Quanto al caos fiscale sugli immobili , Visco spiega che: “Nel 2014, nell’ipotesi di applicazione della Tasi ad aliquota base, il prelievo aumenterebbe di circa il 12 per cento (rimanendo comunque ben al di sotto del livello registrato nel 2012). Se ciascun capoluogo applicasse un’aliquota pari al 2,5 per mille, il prelievo complessivo crescerebbe di oltre il 60 per cento”. Ma non tutti i Comuni hanno ancora fissato l’aliquota.

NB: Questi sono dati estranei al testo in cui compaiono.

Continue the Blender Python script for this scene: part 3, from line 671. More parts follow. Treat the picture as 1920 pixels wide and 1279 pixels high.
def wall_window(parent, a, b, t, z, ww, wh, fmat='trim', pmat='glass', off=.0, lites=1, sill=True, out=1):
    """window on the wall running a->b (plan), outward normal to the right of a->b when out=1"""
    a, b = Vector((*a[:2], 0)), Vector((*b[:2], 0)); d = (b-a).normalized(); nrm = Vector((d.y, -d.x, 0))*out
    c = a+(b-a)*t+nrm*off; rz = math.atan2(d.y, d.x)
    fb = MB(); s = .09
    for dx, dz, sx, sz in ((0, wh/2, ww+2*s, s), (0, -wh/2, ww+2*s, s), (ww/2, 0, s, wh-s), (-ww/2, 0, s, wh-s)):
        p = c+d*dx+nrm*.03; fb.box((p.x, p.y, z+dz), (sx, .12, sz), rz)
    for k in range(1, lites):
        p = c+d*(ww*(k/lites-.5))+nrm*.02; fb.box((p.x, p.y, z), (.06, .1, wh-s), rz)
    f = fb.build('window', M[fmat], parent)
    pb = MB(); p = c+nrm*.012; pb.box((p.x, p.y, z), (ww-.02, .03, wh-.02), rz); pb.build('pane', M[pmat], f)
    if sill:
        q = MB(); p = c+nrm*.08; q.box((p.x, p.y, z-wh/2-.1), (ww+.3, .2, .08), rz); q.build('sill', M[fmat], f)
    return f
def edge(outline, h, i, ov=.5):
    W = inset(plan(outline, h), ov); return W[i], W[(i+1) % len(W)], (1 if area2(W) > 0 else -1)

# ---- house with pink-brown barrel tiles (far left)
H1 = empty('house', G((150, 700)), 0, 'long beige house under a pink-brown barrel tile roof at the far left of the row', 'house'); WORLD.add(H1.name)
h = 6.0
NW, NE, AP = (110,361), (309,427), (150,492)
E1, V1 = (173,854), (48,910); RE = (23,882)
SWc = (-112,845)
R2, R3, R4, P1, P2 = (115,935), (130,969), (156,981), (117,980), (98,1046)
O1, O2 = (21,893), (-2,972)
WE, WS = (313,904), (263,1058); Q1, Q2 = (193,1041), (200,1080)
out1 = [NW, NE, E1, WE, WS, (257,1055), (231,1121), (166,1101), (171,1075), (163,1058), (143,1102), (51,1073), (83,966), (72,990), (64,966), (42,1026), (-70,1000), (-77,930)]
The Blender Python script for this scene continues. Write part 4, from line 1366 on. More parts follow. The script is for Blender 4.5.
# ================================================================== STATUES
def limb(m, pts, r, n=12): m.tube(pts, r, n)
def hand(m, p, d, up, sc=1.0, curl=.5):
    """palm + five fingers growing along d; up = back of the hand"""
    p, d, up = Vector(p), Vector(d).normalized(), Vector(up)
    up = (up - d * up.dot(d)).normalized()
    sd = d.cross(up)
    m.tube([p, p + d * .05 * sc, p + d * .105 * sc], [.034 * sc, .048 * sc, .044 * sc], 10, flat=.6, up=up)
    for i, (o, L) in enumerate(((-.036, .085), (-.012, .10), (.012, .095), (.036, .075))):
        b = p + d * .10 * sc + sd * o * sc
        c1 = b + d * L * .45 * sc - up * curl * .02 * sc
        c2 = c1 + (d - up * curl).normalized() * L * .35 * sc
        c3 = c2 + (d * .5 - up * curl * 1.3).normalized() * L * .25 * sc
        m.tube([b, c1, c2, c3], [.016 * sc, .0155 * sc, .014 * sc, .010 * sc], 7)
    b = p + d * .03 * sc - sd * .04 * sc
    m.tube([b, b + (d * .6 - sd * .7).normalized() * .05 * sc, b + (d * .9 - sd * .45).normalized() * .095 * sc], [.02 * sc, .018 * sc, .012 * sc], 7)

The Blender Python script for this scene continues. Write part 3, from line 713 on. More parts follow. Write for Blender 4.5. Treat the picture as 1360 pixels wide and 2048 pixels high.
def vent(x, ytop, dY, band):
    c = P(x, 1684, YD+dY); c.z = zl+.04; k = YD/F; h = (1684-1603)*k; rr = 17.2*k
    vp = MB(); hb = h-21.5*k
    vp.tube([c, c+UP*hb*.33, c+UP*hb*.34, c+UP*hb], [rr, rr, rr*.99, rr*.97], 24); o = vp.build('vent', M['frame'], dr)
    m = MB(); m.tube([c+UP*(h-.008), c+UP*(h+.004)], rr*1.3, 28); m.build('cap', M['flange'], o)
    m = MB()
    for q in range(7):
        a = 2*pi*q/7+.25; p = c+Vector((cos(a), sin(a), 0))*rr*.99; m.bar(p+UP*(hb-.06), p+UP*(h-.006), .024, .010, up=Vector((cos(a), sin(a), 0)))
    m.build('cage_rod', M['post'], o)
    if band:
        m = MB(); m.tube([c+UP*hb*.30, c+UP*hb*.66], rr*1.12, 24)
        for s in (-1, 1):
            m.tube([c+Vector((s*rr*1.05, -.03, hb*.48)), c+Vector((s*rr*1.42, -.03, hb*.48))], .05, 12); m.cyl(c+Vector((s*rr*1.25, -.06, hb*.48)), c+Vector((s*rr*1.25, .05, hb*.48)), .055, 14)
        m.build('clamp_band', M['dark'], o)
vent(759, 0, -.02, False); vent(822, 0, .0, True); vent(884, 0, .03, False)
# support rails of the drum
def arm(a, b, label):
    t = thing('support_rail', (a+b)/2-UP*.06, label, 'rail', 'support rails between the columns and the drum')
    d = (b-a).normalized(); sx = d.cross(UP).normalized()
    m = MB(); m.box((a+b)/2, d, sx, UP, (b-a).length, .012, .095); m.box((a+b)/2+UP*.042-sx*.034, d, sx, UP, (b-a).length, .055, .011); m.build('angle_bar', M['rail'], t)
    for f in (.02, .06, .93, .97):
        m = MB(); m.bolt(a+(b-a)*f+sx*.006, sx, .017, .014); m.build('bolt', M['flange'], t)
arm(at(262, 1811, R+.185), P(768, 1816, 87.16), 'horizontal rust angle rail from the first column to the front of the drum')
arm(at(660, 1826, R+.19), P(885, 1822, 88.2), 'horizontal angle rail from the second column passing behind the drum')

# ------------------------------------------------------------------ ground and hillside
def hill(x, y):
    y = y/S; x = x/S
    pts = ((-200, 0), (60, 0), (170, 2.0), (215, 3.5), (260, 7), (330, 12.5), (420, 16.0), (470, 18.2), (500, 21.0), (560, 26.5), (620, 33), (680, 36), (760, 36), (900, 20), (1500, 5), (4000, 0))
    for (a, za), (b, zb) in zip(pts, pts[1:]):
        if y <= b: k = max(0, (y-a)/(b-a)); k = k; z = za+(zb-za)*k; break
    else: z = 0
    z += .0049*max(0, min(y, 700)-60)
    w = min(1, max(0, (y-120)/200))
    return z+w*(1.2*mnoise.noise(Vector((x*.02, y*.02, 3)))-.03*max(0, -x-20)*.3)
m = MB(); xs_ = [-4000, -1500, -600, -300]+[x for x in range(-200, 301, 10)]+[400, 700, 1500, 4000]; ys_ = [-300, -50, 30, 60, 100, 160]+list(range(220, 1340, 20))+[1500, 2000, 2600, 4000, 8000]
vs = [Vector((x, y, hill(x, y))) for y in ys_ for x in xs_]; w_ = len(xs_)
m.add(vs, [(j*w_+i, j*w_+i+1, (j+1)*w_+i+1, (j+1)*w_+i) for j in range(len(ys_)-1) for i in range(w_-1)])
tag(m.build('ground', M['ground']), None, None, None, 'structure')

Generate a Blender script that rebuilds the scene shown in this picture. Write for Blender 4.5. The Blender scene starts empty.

COME ARGINARE LA BASSA INFLAZIONE
Più che dalle tasse, la Banca d’Italia è preoccupata dall’inflazione troppo bassa che riduce gli investimenti e aggrava il fardello dei debitori: secondo l’Istat il tasso di crescita annua dei prezzi è passato dallo 0,6 per cento di aprile allo 0,5 di maggio. Per allontanare i timori di deflazione (cioè prezzi che addirittura scendono), la Bce di Mario Draghi è pronta ad annunciare misure straordinarie nella riunione di giovedì prossimo. Intanto la Banca d’Italia annuncia che le banche italiane potranno portare alla Bce come garanzie anche le linee di credito in conto corrente per ottenere liquidità a breve termine. A Draghi il compito di presentare il meccanismo giusto per spingere le banche a iniettare quella liquidità nell’economia reale e combattere una crisi che nella analisi di Visco non ha finito di produrre i suoi perniciosi effetti.